Which of these things needs a citation?
Which of these things needs a citation?

Verifiability is an important and core policy of Wikipedia. Article content should be backed up by reliable sources wherever needed to show that the presentation of material on Wikipedia is consistent with the views that are presented in scholarly discourse or the world at large. Such sources help to improve the encyclopedia.

However, many editors misunderstand the citation policy, seeing it as a tool to enforce, reinforce, or cast doubt upon a particular point of view in a content dispute, rather than as a means to verify Wikipedia's information. This can lead to several mild forms of disruptive editing, which are better avoided. Ideally, common sense would always be applied, but Wiki-history shows this is unrealistic. Therefore, this essay gives some practical advice.

Not citing common knowledge and not providing bibliographic entries for very famous works is also consistent with major academic style guides, such as The MLA Style Manual and the APA style guide.

Pedantry, and other didactic arguments

Sometimes editors will insist on citations for material simply because they dislike it or prefer some other material, not because the material in any way needs verification. For example, an editor may demand a citation for the fact that most people have five digits on each hand (yes, this really happened).[1] Another may decide that the color of the sky is actually aqua rather than blue, pull out an assortment of verifiable spectrographic analyses and color charts to demonstrate that this position is actually correct, and follow that with a demand that other editors provide equivalent reliable sources for the original statement that the sky is in fact blue. While there are cases where this kind of pedantic insistence is useful and necessary, often it is simply disruptive, and can be countered simply by pointing out that there is no need to verify statements that are patently obvious. If the alternative proposition merits inclusion in the article under other policies and guidelines it should of course be included, but it should in no way be given greater prominence because it is sourced.

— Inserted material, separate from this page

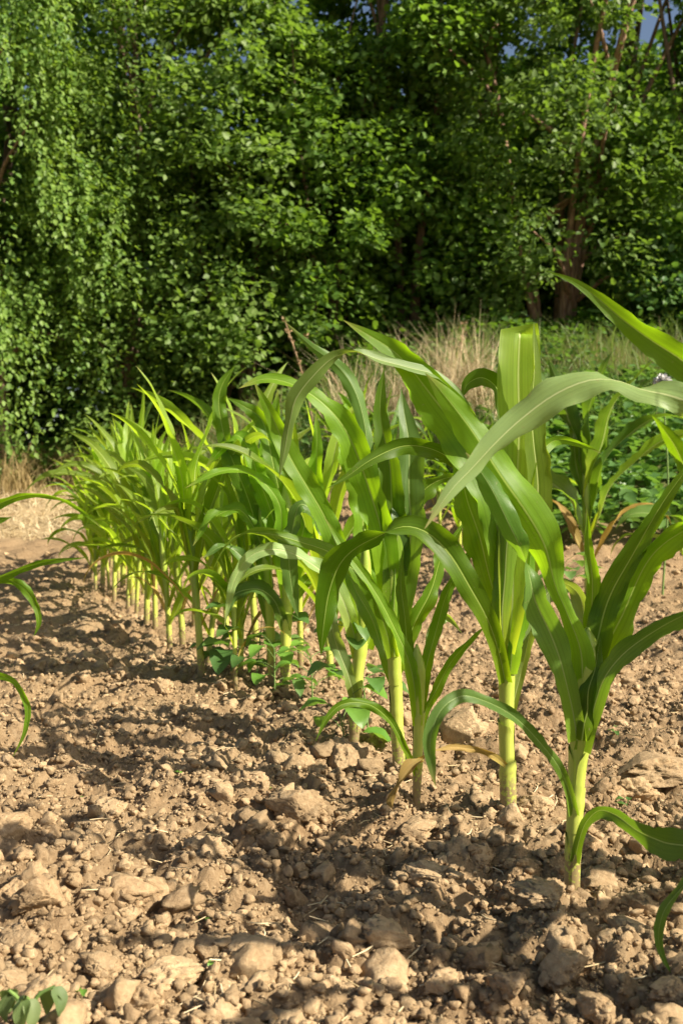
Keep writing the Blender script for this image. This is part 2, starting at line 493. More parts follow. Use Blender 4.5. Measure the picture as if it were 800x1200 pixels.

Wikipedia has several templates for tagging material that needs verification: inline templates for particular lines, section templates, and article templates. See Wikipedia:Template messages. Sometimes editors will go through an article and add dozens of the inline tags, along with several section and article tags, making the article essentially unreadable (see WP:TAGBOMBING). As a rule, if there are more than 2 or 3 inline tags they should be removed and replaced with a section tag; if there are more than 2 section tags in a section they should be removed and replaced with a single 'Multiple issues' tag. If there are more than two or three sections tagged, those tags should be removed, and the entire article should be tagged.

Verification tags should not be used in a POINTed fashion. Use only those tags necessary to illustrate the problem, and discuss the matter in detail on the talk page.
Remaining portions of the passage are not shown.